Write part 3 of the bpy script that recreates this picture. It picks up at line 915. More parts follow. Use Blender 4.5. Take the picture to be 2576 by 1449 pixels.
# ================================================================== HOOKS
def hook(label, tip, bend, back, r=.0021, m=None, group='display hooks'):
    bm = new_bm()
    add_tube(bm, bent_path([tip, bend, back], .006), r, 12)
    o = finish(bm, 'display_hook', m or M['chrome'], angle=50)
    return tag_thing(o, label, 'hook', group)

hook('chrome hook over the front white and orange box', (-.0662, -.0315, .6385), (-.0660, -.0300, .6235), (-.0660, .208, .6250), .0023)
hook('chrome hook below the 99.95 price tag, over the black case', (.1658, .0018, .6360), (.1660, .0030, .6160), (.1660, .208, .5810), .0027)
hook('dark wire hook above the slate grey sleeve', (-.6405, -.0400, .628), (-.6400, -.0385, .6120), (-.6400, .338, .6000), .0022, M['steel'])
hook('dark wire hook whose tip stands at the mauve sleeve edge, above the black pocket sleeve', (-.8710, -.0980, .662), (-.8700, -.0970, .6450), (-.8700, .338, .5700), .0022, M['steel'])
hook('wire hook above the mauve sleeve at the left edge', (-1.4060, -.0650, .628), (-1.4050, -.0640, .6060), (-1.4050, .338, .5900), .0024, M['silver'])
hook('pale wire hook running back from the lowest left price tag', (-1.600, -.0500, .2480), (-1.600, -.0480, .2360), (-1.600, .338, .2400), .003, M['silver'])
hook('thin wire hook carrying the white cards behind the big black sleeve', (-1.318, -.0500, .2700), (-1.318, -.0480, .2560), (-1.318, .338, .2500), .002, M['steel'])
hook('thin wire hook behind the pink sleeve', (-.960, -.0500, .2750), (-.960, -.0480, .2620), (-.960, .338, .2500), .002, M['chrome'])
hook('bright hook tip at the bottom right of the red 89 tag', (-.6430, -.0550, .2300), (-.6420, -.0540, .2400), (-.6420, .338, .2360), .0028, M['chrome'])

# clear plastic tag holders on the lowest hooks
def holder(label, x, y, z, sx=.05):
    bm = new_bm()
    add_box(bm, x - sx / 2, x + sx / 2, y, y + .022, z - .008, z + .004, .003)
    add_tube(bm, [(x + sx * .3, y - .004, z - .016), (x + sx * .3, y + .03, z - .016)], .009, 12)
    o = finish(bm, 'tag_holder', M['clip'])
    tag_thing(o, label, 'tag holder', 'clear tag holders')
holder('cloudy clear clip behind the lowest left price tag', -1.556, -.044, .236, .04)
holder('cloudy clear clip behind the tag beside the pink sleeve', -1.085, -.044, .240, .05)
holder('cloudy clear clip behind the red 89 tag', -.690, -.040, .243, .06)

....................

DO THIS: All lines from the beginning of the material above through the one with "return tag_thing(o, label, 'hook', group)" need to be returned exactly; please return those and only those.

THE COMPLETED TASK:
Write part 3 of the bpy script that recreates this picture. It picks up at line 915. More parts follow. Use Blender 4.5. Take the picture to be 2576 by 1449 pixels.
# ================================================================== HOOKS
def hook(label, tip, bend, back, r=.0021, m=None, group='display hooks'):
    bm = new_bm()
    add_tube(bm, bent_path([tip, bend, back], .006), r, 12)
    o = finish(bm, 'display_hook', m or M['chrome'], angle=50)
    return tag_thing(o, label, 'hook', group)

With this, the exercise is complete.